• **Task requirements**
Reproduce every entry in the listing without alteration.

• **Information given**
begin

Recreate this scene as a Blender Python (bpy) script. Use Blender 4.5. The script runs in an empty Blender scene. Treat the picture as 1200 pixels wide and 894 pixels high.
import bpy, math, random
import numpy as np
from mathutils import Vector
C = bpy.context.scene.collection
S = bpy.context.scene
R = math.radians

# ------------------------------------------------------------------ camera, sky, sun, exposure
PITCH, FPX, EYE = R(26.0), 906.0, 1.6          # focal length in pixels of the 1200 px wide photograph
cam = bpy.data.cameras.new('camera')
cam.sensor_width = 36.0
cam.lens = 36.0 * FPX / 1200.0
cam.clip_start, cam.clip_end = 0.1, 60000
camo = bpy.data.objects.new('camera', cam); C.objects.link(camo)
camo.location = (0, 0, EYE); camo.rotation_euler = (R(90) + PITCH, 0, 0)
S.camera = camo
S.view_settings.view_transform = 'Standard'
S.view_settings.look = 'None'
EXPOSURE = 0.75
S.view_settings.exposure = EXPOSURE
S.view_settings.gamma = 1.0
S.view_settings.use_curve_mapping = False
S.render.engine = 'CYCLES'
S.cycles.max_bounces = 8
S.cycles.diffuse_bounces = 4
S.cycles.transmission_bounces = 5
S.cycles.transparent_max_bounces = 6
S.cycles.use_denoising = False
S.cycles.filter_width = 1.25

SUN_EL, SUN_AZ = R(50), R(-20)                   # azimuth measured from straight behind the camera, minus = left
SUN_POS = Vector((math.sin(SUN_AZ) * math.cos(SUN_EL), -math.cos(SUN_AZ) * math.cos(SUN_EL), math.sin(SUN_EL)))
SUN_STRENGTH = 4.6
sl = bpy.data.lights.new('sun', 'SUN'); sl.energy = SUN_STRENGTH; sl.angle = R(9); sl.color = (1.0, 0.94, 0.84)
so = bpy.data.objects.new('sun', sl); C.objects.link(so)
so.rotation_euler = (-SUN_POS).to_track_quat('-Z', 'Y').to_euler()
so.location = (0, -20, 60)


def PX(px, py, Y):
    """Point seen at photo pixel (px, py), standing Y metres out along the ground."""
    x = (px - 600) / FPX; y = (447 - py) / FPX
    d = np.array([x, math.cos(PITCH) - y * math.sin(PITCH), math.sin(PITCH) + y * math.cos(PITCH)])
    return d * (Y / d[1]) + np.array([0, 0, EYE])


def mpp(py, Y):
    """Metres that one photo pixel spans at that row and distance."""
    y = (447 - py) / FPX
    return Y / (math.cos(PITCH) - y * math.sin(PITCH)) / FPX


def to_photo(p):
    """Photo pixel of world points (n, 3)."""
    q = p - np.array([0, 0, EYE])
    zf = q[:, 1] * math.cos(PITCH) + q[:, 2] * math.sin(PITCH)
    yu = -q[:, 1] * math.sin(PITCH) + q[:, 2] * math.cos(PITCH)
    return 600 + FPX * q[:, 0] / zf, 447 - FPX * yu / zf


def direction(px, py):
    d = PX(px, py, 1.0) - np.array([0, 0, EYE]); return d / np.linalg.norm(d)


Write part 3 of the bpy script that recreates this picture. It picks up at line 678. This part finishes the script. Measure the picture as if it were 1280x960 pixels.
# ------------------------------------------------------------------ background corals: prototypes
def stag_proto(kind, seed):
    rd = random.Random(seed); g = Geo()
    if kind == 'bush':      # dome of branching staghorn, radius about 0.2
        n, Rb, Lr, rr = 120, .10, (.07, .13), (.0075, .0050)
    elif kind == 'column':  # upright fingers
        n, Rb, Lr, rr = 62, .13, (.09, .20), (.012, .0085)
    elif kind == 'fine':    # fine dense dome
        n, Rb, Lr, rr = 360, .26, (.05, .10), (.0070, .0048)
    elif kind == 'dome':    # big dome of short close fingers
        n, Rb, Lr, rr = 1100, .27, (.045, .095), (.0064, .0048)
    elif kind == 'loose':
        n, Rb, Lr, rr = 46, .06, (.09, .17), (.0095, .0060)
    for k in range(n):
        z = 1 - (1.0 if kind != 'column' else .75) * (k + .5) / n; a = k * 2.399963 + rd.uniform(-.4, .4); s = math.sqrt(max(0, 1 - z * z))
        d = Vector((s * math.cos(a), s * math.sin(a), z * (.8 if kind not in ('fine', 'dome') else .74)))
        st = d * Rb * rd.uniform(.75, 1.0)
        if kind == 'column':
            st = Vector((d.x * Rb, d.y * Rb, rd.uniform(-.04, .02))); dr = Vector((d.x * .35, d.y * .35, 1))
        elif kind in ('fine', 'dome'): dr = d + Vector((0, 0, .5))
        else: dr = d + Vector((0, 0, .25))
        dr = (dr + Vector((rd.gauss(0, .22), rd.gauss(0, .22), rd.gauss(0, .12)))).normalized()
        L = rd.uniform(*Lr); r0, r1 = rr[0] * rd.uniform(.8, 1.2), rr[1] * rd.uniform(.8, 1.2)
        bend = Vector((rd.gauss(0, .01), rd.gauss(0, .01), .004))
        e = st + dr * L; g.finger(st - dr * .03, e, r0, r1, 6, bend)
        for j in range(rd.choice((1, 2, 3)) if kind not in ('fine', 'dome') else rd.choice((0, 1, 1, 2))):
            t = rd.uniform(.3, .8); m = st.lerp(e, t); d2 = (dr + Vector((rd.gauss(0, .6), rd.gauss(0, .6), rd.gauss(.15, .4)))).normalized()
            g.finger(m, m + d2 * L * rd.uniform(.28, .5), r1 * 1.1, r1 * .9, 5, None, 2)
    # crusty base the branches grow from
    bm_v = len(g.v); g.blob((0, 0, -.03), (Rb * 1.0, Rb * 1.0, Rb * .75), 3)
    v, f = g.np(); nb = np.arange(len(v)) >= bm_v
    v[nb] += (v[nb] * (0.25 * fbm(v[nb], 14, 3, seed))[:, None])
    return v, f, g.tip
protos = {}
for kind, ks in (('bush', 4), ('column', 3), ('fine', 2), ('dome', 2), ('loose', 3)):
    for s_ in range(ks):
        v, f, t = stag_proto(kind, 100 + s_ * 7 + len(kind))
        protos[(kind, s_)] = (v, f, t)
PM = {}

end

• **Finished exercise**
Recreate this scene as a Blender Python (bpy) script. Use Blender 4.5. The script runs in an empty Blender scene. Treat the picture as 1200 pixels wide and 894 pixels high.
import bpy, math, random
import numpy as np
from mathutils import Vector
C = bpy.context.scene.collection
S = bpy.context.scene
R = math.radians

# ------------------------------------------------------------------ camera, sky, sun, exposure
PITCH, FPX, EYE = R(26.0), 906.0, 1.6          # focal length in pixels of the 1200 px wide photograph
cam = bpy.data.cameras.new('camera')
cam.sensor_width = 36.0
cam.lens = 36.0 * FPX / 1200.0
cam.clip_start, cam.clip_end = 0.1, 60000
camo = bpy.data.objects.new('camera', cam); C.objects.link(camo)
camo.location = (0, 0, EYE); camo.rotation_euler = (R(90) + PITCH, 0, 0)
S.camera = camo
S.view_settings.view_transform = 'Standard'
S.view_settings.look = 'None'
EXPOSURE = 0.75
S.view_settings.exposure = EXPOSURE
S.view_settings.gamma = 1.0
S.view_settings.use_curve_mapping = False
S.render.engine = 'CYCLES'
S.cycles.max_bounces = 8
S.cycles.diffuse_bounces = 4
S.cycles.transmission_bounces = 5
S.cycles.transparent_max_bounces = 6
S.cycles.use_denoising = False
S.cycles.filter_width = 1.25

SUN_EL, SUN_AZ = R(50), R(-20)                   # azimuth measured from straight behind the camera, minus = left
SUN_POS = Vector((math.sin(SUN_AZ) * math.cos(SUN_EL), -math.cos(SUN_AZ) * math.cos(SUN_EL), math.sin(SUN_EL)))
SUN_STRENGTH = 4.6
sl = bpy.data.lights.new('sun', 'SUN'); sl.energy = SUN_STRENGTH; sl.angle = R(9); sl.color = (1.0, 0.94, 0.84)
so = bpy.data.objects.new('sun', sl); C.objects.link(so)
so.rotation_euler = (-SUN_POS).to_track_quat('-Z', 'Y').to_euler()
so.location = (0, -20, 60)


def PX(px, py, Y):
    """Point seen at photo pixel (px, py), standing Y metres out along the ground."""
    x = (px - 600) / FPX; y = (447 - py) / FPX
    d = np.array([x, math.cos(PITCH) - y * math.sin(PITCH), math.sin(PITCH) + y * math.cos(PITCH)])
    return d * (Y / d[1]) + np.array([0, 0, EYE])


def mpp(py, Y):
    """Metres that one photo pixel spans at that row and distance."""
    y = (447 - py) / FPX
    return Y / (math.cos(PITCH) - y * math.sin(PITCH)) / FPX


def to_photo(p):
    """Photo pixel of world points (n, 3)."""
    q = p - np.array([0, 0, EYE])
    zf = q[:, 1] * math.cos(PITCH) + q[:, 2] * math.sin(PITCH)
    yu = -q[:, 1] * math.sin(PITCH) + q[:, 2] * math.cos(PITCH)
    return 600 + FPX * q[:, 0] / zf, 447 - FPX * yu / zf


def direction(px, py):
    d = PX(px, py, 1.0) - np.array([0, 0, EYE]); return d / np.linalg.norm(d)


Write part 3 of the bpy script that recreates this picture. It picks up at line 678. This part finishes the script. Measure the picture as if it were 1280x960 pixels.
# ------------------------------------------------------------------ background corals: prototypes
def stag_proto(kind, seed):
    rd = random.Random(seed); g = Geo()
    if kind == 'bush':      # dome of branching staghorn, radius about 0.2
        n, Rb, Lr, rr = 120, .10, (.07, .13), (.0075, .0050)
    elif kind == 'column':  # upright fingers
        n, Rb, Lr, rr = 62, .13, (.09, .20), (.012, .0085)
    elif kind == 'fine':    # fine dense dome
        n, Rb, Lr, rr = 360, .26, (.05, .10), (.0070, .0048)
    elif kind == 'dome':    # big dome of short close fingers
        n, Rb, Lr, rr = 1100, .27, (.045, .095), (.0064, .0048)
    elif kind == 'loose':
        n, Rb, Lr, rr = 46, .06, (.09, .17), (.0095, .0060)
    for k in range(n):
        z = 1 - (1.0 if kind != 'column' else .75) * (k + .5) / n; a = k * 2.399963 + rd.uniform(-.4, .4); s = math.sqrt(max(0, 1 - z * z))
        d = Vector((s * math.cos(a), s * math.sin(a), z * (.8 if kind not in ('fine', 'dome') else .74)))
        st = d * Rb * rd.uniform(.75, 1.0)
        if kind == 'column':
            st = Vector((d.x * Rb, d.y * Rb, rd.uniform(-.04, .02))); dr = Vector((d.x * .35, d.y * .35, 1))
        elif kind in ('fine', 'dome'): dr = d + Vector((0, 0, .5))
        else: dr = d + Vector((0, 0, .25))
        dr = (dr + Vector((rd.gauss(0, .22), rd.gauss(0, .22), rd.gauss(0, .12)))).normalized()
        L = rd.uniform(*Lr); r0, r1 = rr[0] * rd.uniform(.8, 1.2), rr[1] * rd.uniform(.8, 1.2)
        bend = Vector((rd.gauss(0, .01), rd.gauss(0, .01), .004))
        e = st + dr * L; g.finger(st - dr * .03, e, r0, r1, 6, bend)
        for j in range(rd.choice((1, 2, 3)) if kind not in ('fine', 'dome') else rd.choice((0, 1, 1, 2))):
            t = rd.uniform(.3, .8); m = st.lerp(e, t); d2 = (dr + Vector((rd.gauss(0, .6), rd.gauss(0, .6), rd.gauss(.15, .4)))).normalized()
            g.finger(m, m + d2 * L * rd.uniform(.28, .5), r1 * 1.1, r1 * .9, 5, None, 2)
    # crusty base the branches grow from
    bm_v = len(g.v); g.blob((0, 0, -.03), (Rb * 1.0, Rb * 1.0, Rb * .75), 3)
    v, f = g.np(); nb = np.arange(len(v)) >= bm_v
    v[nb] += (v[nb] * (0.25 * fbm(v[nb], 14, 3, seed))[:, None])
    return v, f, g.tip
protos = {}
for kind, ks in (('bush', 4), ('column', 3), ('fine', 2), ('dome', 2), ('loose', 3)):
    for s_ in range(ks):
        v, f, t = stag_proto(kind, 100 + s_ * 7 + len(kind))
        protos[(kind, s_)] = (v, f, t)
PM = {}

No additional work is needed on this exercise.